Le cri primal poussé par Cristiano Ronaldo sur l'estrade de Zurich, au moment de recevoir son troisième Ballon d'or en janvier 2015, peut ainsi être interprété de deux façons. Tout comme sa façon de célébrer son but en finale de la Ligue des champions en mai 2014, tout en muscle. Il ne s'agissait pourtant que du penalty qui scellait le succès des Merengue, à 4-1. Pour José Angel Sanchez, directeur général du Real Madrid, cité dans le livre du journaliste espagnol Mario Torrejon, il est difficile de blâmer CR7 pour son arrogance : "Lorsque des joueurs ont des comportements ou des gestes qu'on ne comprend pas, on le fait sur une grille de lecture de personne 'ordinaire'. Ils n'ont pas ce cadre de référence."
Un homme seul harcelé de toutes parts
Certains estiment aussi que cette arrogance est une carapace pour se protéger du monde extérieur. De nombreuses scènes du documentaire à sa gloire, Ronaldo, le montrent dans son immense maison, située au milieu d'un quartier sécurisé où vivent les joueurs du Real - en compagnie de son fils, Cristiano Jr, de mère inconnue et payée dix millions de dollars pour le rester.
Un journaliste a un jour demandé à la star portugaise : "Aimerais-tu pouvoir sortir de chez toi sans que personne te reconnaisse ?" Réponse de Ronaldo : "J'en rêve, je paierais pour ça si c'était possible." On en est très loin : lors du baptême de son fils, alors que l'enfant avait encore les cheveux mouillés, le prêtre a dégainé son smartphone pour demander un selfie à la star.

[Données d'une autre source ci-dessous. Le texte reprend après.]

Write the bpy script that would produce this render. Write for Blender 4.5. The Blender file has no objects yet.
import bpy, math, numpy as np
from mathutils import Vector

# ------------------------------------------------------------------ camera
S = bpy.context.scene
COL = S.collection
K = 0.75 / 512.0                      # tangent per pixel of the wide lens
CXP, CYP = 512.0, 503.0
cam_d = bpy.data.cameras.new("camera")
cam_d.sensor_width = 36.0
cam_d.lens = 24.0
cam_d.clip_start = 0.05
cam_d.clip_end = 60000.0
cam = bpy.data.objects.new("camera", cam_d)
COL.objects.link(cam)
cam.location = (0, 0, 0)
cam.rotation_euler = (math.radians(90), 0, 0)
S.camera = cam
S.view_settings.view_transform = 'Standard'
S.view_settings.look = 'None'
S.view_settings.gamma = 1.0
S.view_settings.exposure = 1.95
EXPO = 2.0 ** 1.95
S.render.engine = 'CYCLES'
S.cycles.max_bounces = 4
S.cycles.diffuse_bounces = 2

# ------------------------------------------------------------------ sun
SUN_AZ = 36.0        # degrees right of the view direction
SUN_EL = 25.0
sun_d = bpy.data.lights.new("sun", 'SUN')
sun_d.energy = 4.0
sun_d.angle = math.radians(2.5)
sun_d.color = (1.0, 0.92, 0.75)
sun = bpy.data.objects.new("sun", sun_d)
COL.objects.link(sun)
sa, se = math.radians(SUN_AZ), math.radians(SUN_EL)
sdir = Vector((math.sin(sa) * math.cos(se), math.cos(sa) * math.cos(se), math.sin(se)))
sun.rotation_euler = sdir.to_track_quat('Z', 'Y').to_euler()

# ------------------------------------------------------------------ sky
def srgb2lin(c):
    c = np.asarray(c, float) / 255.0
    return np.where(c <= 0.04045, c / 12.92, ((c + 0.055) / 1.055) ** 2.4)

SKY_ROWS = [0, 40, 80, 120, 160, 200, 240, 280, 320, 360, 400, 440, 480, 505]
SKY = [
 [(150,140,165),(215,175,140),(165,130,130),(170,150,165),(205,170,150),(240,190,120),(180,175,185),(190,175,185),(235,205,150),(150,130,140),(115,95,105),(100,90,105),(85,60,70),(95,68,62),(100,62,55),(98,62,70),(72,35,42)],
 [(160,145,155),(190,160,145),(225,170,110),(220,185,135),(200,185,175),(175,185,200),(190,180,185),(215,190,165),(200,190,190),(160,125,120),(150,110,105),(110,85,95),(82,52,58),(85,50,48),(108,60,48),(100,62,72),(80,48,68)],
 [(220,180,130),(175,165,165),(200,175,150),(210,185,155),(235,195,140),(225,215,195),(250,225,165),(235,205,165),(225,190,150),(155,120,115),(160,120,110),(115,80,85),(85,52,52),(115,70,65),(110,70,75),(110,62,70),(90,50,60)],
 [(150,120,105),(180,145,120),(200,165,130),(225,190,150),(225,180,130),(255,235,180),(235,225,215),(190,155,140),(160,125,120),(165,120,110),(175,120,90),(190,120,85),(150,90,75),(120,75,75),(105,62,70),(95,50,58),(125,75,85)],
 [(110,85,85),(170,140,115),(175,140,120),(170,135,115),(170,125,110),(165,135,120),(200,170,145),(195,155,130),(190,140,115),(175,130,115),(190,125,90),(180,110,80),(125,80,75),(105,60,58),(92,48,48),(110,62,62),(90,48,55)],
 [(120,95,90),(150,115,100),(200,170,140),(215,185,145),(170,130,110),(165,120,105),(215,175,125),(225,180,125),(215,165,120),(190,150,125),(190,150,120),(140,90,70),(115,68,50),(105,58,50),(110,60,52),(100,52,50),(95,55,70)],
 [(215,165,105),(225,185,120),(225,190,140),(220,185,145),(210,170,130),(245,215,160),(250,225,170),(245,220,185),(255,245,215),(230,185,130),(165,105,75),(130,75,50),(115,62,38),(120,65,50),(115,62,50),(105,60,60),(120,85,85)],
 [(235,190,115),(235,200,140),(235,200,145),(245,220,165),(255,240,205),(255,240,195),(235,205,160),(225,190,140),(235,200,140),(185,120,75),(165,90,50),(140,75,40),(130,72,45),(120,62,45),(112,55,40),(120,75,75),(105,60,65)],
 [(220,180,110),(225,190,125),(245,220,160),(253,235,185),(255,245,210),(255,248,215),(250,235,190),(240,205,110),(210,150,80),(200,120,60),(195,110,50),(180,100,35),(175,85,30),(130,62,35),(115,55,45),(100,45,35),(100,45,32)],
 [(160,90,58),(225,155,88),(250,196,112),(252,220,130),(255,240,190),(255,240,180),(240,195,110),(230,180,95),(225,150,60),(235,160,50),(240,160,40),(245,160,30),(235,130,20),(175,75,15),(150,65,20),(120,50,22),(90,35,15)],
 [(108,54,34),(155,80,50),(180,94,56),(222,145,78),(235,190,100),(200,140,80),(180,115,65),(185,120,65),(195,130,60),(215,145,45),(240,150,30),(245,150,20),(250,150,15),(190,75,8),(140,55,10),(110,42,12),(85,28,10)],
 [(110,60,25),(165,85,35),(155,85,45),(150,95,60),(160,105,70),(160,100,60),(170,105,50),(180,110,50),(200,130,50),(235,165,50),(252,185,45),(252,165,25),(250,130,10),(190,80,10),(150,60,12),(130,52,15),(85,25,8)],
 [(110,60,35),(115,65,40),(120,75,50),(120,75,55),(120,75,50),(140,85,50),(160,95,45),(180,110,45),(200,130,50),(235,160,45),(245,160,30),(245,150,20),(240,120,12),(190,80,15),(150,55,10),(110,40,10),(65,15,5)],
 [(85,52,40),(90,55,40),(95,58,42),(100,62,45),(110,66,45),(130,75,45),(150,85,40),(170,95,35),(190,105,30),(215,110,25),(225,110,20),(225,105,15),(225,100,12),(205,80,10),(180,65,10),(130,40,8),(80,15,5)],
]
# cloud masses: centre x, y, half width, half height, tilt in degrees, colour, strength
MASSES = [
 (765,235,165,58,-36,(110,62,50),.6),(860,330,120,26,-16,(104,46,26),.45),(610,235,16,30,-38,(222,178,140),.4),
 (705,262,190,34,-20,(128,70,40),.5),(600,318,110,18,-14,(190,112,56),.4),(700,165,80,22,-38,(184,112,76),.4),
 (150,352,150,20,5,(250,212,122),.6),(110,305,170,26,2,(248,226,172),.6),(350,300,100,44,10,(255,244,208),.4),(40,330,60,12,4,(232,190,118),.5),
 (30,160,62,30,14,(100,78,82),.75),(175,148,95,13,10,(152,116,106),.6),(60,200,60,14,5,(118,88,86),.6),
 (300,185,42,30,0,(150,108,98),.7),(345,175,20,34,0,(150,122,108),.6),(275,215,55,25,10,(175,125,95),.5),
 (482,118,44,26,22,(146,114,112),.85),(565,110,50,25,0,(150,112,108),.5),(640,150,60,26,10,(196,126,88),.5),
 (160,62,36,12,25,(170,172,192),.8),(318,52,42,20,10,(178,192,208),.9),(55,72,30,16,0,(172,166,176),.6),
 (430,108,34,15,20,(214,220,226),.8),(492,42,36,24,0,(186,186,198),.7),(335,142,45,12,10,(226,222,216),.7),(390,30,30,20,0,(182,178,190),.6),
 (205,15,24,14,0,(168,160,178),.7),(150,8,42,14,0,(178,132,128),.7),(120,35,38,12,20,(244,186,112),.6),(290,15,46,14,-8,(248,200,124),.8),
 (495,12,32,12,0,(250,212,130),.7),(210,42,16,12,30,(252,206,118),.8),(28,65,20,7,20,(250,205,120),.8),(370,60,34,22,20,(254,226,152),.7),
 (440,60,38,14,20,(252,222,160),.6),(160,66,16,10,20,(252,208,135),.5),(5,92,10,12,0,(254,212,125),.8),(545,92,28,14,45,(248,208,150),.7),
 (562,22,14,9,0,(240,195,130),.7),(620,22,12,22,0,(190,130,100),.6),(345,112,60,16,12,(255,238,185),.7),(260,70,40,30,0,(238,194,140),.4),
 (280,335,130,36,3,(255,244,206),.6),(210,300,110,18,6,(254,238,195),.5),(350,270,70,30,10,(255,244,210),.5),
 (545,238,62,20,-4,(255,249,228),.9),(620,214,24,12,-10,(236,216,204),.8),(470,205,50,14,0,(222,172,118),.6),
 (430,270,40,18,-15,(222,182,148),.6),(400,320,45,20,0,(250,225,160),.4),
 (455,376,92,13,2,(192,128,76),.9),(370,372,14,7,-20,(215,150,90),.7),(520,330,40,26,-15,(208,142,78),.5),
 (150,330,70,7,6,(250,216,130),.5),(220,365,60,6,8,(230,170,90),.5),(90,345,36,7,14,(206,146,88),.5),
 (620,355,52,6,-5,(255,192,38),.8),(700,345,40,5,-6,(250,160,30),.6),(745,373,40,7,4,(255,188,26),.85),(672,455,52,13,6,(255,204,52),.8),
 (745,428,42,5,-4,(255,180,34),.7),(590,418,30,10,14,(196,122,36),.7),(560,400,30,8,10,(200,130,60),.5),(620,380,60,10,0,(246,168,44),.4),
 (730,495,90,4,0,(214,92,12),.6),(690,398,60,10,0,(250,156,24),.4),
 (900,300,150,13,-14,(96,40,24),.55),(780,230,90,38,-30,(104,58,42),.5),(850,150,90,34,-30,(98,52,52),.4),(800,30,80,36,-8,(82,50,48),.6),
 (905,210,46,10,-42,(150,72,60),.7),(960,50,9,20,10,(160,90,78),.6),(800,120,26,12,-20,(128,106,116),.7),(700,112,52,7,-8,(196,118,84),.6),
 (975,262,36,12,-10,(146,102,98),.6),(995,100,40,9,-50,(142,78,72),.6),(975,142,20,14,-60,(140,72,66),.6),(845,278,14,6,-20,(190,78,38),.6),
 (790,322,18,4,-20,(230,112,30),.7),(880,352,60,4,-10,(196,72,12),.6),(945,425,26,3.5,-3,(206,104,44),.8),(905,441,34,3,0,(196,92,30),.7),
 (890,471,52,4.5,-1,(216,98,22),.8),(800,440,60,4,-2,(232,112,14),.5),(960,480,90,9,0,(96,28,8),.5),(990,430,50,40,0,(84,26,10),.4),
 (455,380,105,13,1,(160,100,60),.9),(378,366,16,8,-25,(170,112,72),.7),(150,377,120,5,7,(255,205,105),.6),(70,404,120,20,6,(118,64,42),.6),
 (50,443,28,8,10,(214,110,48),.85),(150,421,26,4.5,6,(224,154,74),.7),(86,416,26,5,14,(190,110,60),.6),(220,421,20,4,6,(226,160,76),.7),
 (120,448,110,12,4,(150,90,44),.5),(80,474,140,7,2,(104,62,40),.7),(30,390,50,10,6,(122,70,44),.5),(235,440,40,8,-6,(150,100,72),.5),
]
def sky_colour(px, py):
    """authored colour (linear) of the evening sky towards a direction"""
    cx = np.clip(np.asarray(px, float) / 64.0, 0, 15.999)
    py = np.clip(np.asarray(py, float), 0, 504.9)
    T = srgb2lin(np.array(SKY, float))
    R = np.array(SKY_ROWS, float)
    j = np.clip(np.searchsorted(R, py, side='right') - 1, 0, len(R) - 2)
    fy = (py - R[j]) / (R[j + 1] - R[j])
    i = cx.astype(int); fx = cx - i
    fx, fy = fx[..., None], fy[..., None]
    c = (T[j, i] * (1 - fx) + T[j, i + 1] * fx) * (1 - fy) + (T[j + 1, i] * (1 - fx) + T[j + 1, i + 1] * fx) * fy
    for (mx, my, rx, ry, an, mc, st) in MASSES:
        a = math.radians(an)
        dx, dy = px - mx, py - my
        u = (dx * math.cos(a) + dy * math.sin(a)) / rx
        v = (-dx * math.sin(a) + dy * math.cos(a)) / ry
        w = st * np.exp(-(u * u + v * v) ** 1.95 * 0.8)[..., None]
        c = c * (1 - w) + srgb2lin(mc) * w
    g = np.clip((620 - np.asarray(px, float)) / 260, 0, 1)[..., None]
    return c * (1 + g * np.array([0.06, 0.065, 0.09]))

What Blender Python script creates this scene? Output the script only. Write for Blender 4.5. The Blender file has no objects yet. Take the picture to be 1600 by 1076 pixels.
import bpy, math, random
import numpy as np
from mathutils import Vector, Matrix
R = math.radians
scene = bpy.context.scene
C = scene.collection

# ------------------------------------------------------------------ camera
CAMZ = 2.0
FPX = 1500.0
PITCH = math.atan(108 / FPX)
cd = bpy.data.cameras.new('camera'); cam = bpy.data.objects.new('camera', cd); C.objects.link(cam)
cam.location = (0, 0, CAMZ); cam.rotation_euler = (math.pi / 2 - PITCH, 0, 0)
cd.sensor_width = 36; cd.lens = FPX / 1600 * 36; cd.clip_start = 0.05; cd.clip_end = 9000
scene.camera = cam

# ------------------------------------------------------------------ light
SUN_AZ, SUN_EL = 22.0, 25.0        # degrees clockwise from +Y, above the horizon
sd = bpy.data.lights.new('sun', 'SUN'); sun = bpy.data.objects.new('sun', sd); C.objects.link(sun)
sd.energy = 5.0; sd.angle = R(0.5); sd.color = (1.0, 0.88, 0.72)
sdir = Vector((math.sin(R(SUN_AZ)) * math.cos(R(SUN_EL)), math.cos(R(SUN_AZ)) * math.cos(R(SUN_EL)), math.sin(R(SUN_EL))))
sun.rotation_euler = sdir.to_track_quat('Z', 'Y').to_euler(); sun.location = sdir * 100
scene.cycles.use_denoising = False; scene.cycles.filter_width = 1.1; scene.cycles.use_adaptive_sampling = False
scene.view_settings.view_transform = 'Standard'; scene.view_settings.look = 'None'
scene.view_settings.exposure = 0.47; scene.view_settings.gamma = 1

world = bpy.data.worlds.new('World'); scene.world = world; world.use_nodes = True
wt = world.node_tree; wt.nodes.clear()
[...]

Autre scène surréaliste du documentaire : lors d'un entraînement à Sao Paulo, durant le Mondial 2014, une fan hystérique réussit à franchir le cordon de sécurité et se jette dans les bras de l'attaquant portugais. Quelques secondes plus tard, repoussée par les agents de sécurité, elle se confie aux journalistes :
- Il sait que j'existe !
- Que vous a-t-il dit ?
- De me calmer et d'arrêter de pleurer.
- Que lui avez-vous répondu ?
- Je lui ai demandé s'il pouvait me suivre sur Twitter.
Ronaldo le reconnaît lui-même, c'est un solitaire contraint et forcé. "Dans le football, je n'ai que peu d'amis. Les gens en qui j'ai vraiment confiance ? Quelques-uns. La plupart du temps, je suis seul."